A morte do deputado reavivou as acusações entre governo e oposição sobre quem está alimentando a violência que aterroriza várias áreas do Quênia.
O governo, reeleito sob acusação de fraudes eleitorais, foi rápido em condenar a morte do deputado. O partido de oposição ODM (Movimento Democrático Laranja, na sigla em inglês), que perdeu as eleições, insinuou que os assassinos eram do grupo que apóia o atual presidente, Mwai Kibaki, um kikuyu.
Were era considerado um "moderado" dentro do ODM, partido liderado por Raila Odinga, candidato que ficou em segundo lugar nas eleições. Ele era favorável a um maior diálogo com o governo, ao contrário de muitos de seus partidários.
Manifestantes se reuniram para protestar em frente à casa de Were. Em outras localidades, novos ataques contra kikuyus foram registrados.
Desde o fim de semana, a violência aumentou. No vale do Rift, onde o grupo étnico kikuyu tem presença forte, a polícia precisou retirar moradores luos, grupo de Odinga.

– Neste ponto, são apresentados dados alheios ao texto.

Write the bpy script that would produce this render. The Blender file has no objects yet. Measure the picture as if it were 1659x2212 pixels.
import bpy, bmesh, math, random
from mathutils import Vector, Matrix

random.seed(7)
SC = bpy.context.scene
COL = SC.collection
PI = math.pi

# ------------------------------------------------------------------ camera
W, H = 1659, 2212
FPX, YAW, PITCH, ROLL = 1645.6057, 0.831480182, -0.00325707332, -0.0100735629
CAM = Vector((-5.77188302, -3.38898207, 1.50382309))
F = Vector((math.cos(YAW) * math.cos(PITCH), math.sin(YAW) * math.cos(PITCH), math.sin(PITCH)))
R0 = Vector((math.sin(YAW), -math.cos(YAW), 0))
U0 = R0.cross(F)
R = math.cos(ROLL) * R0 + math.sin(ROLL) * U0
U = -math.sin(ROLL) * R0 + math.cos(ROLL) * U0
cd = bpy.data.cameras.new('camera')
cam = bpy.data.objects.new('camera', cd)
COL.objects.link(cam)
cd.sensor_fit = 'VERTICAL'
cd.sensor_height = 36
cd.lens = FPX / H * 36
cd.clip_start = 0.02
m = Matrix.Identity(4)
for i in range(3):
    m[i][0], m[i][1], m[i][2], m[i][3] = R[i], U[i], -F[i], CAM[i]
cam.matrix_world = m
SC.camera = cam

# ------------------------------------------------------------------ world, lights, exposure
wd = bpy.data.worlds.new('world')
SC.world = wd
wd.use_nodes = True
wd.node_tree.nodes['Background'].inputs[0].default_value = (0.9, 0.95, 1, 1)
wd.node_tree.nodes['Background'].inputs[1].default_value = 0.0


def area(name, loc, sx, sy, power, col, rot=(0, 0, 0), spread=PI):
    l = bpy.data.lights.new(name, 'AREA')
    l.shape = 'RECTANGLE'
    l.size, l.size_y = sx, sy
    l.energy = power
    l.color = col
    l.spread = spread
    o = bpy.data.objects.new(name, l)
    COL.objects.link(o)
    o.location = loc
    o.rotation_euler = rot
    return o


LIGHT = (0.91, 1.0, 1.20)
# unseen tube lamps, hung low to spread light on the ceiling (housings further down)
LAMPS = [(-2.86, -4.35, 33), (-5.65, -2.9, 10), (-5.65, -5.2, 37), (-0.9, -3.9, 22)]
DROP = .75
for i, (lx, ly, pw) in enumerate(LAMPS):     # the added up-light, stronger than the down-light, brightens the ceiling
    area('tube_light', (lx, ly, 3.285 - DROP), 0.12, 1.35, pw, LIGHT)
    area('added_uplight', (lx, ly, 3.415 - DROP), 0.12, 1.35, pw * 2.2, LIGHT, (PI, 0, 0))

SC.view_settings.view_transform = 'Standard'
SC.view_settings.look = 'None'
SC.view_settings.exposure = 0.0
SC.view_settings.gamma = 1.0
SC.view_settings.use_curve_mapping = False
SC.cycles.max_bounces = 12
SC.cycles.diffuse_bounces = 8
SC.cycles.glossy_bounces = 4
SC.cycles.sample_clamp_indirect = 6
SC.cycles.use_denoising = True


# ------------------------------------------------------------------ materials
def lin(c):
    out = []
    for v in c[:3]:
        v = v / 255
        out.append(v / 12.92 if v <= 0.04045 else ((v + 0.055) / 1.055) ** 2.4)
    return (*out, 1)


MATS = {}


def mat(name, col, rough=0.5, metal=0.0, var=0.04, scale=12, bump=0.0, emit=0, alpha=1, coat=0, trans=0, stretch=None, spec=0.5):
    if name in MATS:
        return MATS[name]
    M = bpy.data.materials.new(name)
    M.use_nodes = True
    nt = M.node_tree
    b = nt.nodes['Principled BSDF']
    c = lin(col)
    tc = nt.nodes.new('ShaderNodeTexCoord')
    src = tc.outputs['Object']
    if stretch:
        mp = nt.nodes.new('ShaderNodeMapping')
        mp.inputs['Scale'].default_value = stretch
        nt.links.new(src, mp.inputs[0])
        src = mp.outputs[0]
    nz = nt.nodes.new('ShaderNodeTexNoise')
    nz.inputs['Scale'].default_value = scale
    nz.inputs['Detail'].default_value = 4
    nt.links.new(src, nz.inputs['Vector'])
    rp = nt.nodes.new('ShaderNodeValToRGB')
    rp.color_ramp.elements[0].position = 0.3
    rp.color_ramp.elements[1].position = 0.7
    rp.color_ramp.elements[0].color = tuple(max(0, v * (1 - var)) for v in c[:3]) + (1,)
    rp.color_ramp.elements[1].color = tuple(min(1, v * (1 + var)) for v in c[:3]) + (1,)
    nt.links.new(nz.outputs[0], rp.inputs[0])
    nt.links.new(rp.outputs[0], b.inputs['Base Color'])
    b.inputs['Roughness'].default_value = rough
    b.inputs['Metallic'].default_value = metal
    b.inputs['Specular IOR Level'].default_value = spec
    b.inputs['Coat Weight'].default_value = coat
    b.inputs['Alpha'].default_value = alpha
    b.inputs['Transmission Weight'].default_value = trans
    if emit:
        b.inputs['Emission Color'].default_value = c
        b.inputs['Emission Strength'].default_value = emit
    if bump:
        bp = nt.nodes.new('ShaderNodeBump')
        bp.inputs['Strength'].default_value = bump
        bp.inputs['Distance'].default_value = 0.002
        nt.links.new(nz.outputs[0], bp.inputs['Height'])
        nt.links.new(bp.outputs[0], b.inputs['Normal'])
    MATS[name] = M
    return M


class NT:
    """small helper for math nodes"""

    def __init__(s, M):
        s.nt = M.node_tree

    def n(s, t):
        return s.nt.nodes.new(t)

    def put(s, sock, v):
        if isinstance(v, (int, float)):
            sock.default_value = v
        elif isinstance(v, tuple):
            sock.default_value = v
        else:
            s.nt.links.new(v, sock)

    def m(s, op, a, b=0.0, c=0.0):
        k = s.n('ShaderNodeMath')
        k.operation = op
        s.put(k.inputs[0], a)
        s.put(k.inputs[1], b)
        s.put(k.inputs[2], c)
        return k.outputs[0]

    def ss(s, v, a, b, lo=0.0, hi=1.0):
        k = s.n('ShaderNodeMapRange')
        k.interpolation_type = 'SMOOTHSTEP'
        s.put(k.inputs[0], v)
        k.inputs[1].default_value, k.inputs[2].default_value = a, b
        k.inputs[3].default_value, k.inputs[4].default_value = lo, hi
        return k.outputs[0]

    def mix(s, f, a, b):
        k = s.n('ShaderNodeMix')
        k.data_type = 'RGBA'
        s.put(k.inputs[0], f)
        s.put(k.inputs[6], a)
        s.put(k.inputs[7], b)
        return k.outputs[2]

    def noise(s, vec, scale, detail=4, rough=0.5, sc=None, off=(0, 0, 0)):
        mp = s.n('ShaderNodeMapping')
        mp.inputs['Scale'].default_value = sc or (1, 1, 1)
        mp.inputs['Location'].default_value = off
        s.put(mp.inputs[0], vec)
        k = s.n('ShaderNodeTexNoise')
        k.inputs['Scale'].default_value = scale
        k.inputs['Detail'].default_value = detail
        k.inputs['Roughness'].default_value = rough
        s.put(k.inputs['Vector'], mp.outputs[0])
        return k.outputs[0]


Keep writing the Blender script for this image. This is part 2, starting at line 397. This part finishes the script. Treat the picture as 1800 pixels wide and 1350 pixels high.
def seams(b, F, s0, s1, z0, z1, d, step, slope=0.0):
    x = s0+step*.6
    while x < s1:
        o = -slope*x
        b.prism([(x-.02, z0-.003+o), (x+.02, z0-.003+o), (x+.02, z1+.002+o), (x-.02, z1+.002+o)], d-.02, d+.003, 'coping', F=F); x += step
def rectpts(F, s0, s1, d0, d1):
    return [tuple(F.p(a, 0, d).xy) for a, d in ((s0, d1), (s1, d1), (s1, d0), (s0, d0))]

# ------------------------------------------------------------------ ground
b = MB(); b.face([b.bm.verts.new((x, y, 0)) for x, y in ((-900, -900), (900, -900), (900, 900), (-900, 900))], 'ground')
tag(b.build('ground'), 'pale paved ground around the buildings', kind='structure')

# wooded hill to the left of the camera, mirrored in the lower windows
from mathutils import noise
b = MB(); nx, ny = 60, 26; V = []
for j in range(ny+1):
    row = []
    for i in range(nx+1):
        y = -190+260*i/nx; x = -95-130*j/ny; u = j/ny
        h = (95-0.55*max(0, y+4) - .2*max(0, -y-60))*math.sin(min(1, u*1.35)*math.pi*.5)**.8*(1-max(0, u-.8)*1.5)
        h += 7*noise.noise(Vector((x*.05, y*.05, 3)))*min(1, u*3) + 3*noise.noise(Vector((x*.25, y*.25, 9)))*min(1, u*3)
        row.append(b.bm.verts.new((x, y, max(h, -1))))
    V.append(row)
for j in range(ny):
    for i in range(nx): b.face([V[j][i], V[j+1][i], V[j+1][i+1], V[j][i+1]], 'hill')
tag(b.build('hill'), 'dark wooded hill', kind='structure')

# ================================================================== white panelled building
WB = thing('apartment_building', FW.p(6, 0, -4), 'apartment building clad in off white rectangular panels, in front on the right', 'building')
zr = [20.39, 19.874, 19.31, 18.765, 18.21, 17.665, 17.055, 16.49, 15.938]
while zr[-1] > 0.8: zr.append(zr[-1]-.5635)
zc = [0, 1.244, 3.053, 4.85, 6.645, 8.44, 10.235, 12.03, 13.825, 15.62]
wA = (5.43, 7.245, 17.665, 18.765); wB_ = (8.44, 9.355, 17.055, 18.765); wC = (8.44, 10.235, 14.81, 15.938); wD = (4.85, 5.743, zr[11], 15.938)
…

A violência no local é vista como uma "revanche" dos kikuyus, que até agora tinham sofrido ataques, em especial no oeste do país. "Ao que tudo indica, foi o momento dos kikuyus pagarem com violência o que receberam. A situação está cada vez mais fora de controle", diz o especialista em mediação de conflitos Aggrey Otieno.

Negociação
A violência chegou até Naivasha, cidade turística a menos de uma hora de Nairóbi. Muitos ônibus eram parados e os passageiros, obrigados a descer. Os reconhecidos como luos, pelo nome ou cidade de origem, eram atacados.
Ontem, uma nova rodada de negociações entre o presidente Kibaki e Odinga foi proposta pelo ex-secretário-geral da ONU, Kofi Annan.
Após encontro em Nairóbi, Kibaki e Odinga garantiram que irão fazer o possível para "salvar o país da destruição". Mas poucos foram os avanços reais. Odinga continua insistindo que Kibaki precisa deixar a Presidência. Kibaki não cogita a hipótese, mas parece aberto a oferecer mais espaço à oposição em seu governo.
Annan estimou que em um mês as "questões políticas urgentes" estarão resolvidas. Para a situação como um todo se normalizar, estimou um ano.
Para o historiador Macharia Munene, o ex-secretário da ONU está sendo otimista. "Uma vez que esta violência chega à população mais pobre, perde-se o controle. Não será em um ano que estas divisões e feridas cicatrizarão. Políticas para desmontar o tribalismo serão necessárias."
Segundo Munene, os problemas econômicos da população têm sido usados historicamente para ativar divisões. No oeste do país, reduto luo, parte da estrada-de-ferro que conecta o porto de Mombaça à vizinha Uganda foi destruída. Manifestantes carregavam faixas que diziam "Sem Raila [Odinga], sem ferrovia".

EUA e terror
Países ricos ameaçam o governo queniano com cortes na ajuda financeira -que chega a 6% do PIB do país. Ontem, a secretária de Estado dos EUA, Condoleezza Rice, fez um apelo pelo fim da violência. O Quênia deve receber a sede do novo comando militar dos EUA para a África. O país é considerado um dos principais pontos de combate ao terrorismo na região, em especial na Somália.